The problem with that idea is that martech stacks don’t, and realistically can’t, have the best solutions built-in. More often than not, stacks began with point solutions that did one thing really well (like email) and then moved into new areas in a bid to be your “one-stop marketing solution.” This makes most martech stacks cobbled-together systems brought under the same brand name through acquisition and code “stitching” designed to make disparate data silos work together. This can often create confusion and delay for the marketing team, with un-unified technology that requires lengthy integrations and limits overall effectiveness.

The reality is that marketing stacks don’t, and often can’t, work across the entire ecosystem of channels that the modern marketer uses to interact with customers. Marketing stacks frequently fall down when it comes to offline, over the top (OTT) channels such as billboards and sponsored sporting events. These OTT interactions are still vital components of marketing strategy, especially for larger brands, and as such need to be tracked in the same platform as digital channels like email and websites.

Even if marketing stacks really did offer best-of-breed solutions at every layer, they still wouldn’t be able to integrate the full breadth of offline and online channels that you need to keep up with. Oh sure, vendors say they can handle this integration … but the reality is they struggle to integrate everything and serve it up so you can do your job effectively. That’s why what you really need is a data hub.

The Power of a Customer Data Hub

At its simplest, a marketing data hub can be thought of as a central location to store customer data, such as personally identifiable information (PII) as well as interactions across offline and online channels. This blend between offline and online channels is crucial for the modern marketer that works in both arenas like CPG companies, insurance, travel and entertainment companies, retailers, and hoteliers. If you can track interactions with physical assets as well as digital ones, you can make better decisions about which offers customers react to in which spaces.

Data hubs are also designed to integrate anonymous and known customer data into a single platform, no matter the channel, and use the collected information to build a unified customer view. A fully stocked data hub can allow marketers to intelligently orchestrate campaigns in either the digital and physical worlds, resulting in better campaign performance and more robust customer interactions.

Data Hubs as the Modern Marketing Architecture

Data hubs are the next evolution of the marketing stack, and something that we expect to grow in prominence over the next few years. The hub concept is important because of its ability to help you intelligently orchestrate campaigns across the digital and physical realms, and because a data hub functions as an information aggregator instead of yet another solution to use in your marketing. Data hubs are purely back-end solutions, allowing for cross-channel insights without limiting you to a particular set of solutions.

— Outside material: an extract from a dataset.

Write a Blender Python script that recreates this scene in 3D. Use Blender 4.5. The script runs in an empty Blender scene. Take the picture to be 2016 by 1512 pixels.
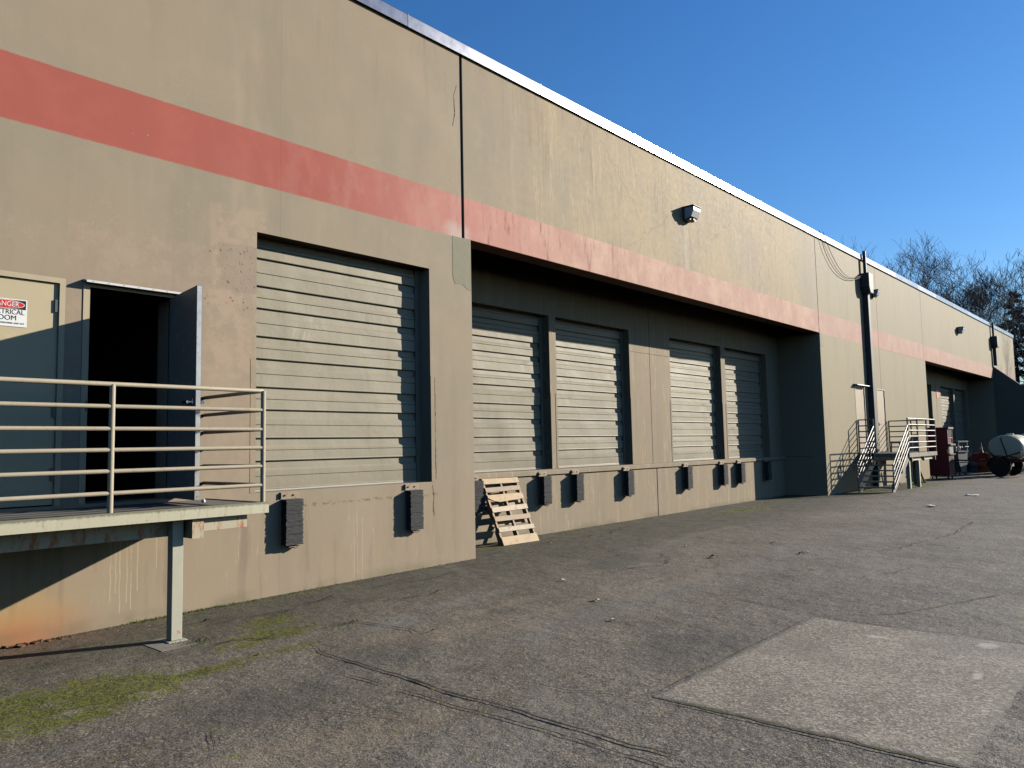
import bpy, bmesh, math, random
from mathutils import Vector, Matrix, noise as mn
random.seed(7)
sc = bpy.context.scene
COL = sc.collection

# ------------------------------------------------------------------ camera, sky, sun, exposure
CAM = Vector((0, -8.1, 1.67))
R = [(0.66444298, -0.7470611, -0.02037739), (0.04715028, 0.06911699, -0.9964937), (0.74585011, 0.66115244, 0.08114844)]
cd = bpy.data.cameras.new("camera"); cam = bpy.data.objects.new("camera", cd); COL.objects.link(cam)
M = Matrix(((R[0][0], -R[1][0], -R[2][0], CAM.x), (R[0][1], -R[1][1], -R[2][1], CAM.y), (R[0][2], -R[1][2], -R[2][2], CAM.z), (0, 0, 0, 1)))
cam.matrix_world = M
cd.sensor_width = 36; cd.lens = 27.029; cd.clip_end = 2000; cd.clip_start = 0.05
sc.camera = cam

SUN = Vector((1.74, -1.0, 0.71)).normalized()
ELEV = math.asin(SUN.z); AZ = math.atan2(SUN.x, SUN.y)
w = bpy.data.worlds.new("World"); sc.world = w; w.use_nodes = True
wn = w.node_tree; wn.nodes.clear()
sky = wn.nodes.new("ShaderNodeTexSky"); sky.sky_type = 'NISHITA'; sky.sun_disc = False
sky.sun_elevation = ELEV; sky.sun_rotation = AZ
sky.air_density = 1.3; sky.dust_density = 0.2; sky.ozone_density = 4.0; sky.altitude = 200
bg = wn.nodes.new("ShaderNodeBackground"); bg.inputs[1].default_value = 0.06
wo = wn.nodes.new("ShaderNodeOutputWorld")
hs_ = wn.nodes.new('ShaderNodeHueSaturation'); hs_.inputs['Saturation'].default_value = 1.2
wn.links.new(sky.outputs[0], hs_.inputs['Color']); tn_ = wn.nodes.new('ShaderNodeMix'); tn_.data_type = 'RGBA'; tn_.blend_type = 'MULTIPLY'; tn_.inputs[0].default_value = 1.0; tn_.inputs[7].default_value = (.84, .98, 1.24, 1)
wn.links.new(hs_.outputs[0], tn_.inputs[6]); wn.links.new(tn_.outputs[2], bg.inputs[0]); wn.links.new(bg.outputs[0], wo.inputs[0])
sl = bpy.data.lights.new("sun", 'SUN'); sl.energy = 5.0; sl.angle = math.radians(0.5); sl.color = (1.0, 0.93, 0.82)
so = bpy.data.objects.new("sun", sl); COL.objects.link(so); so.location = (30, -20, 30)
so.rotation_euler = (-SUN).to_track_quat('-Z', 'Y').to_euler()
sc.view_settings.view_transform = 'Standard'; sc.view_settings.look = 'None'
sc.view_settings.gamma = 1.0; sc.view_settings.exposure = 0.98; sc.view_settings.use_curve_mapping = False
sc.cycles.max_bounces = 8; sc.cycles.diffuse_bounces = 0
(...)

This is actually the key difference between a data hub and a marketing stack, and is why we expect the usage of hubs to grow over time. The Redpoint Customer Engagement Hub™ was built with the idea of enabling cross-channel orchestration; the solution is meant to serve as a central point for customer data and allow visibility and interactivity with all online and offline channels to drive better results over the long term. Notice that we are enabling, not “owning” the stack.

Data hubs like Redpoint’s are overall more flexible than stacks, largely because they don’t try to force the inclusion of multiple solutions under one umbrella. We’re more interested in facilitating cross-channel insights and driving the next best action rather than owning the entire marketing stack. Data-driven marketing hubs like Redpoint’s work with point solutions through API back ends, enabling communication while also providing visibility and unification of the data.

As you become more soaked with data in your day-to-day marketing life, this sort of cross-channel orchestration and real-time personalization can drive powerful long-term results. Imagine being able to provide consistent, personal messages —via the same interface— across an email offer, web properties, display ads, and mobile apps, and then tracking all results as part of your decision-making process. In one database that you own. The companies that reach out and grab this future will succeed where others falter, so please don’t fall for the marketing stack hype. Choose the architecture that will remove friction from your life instead.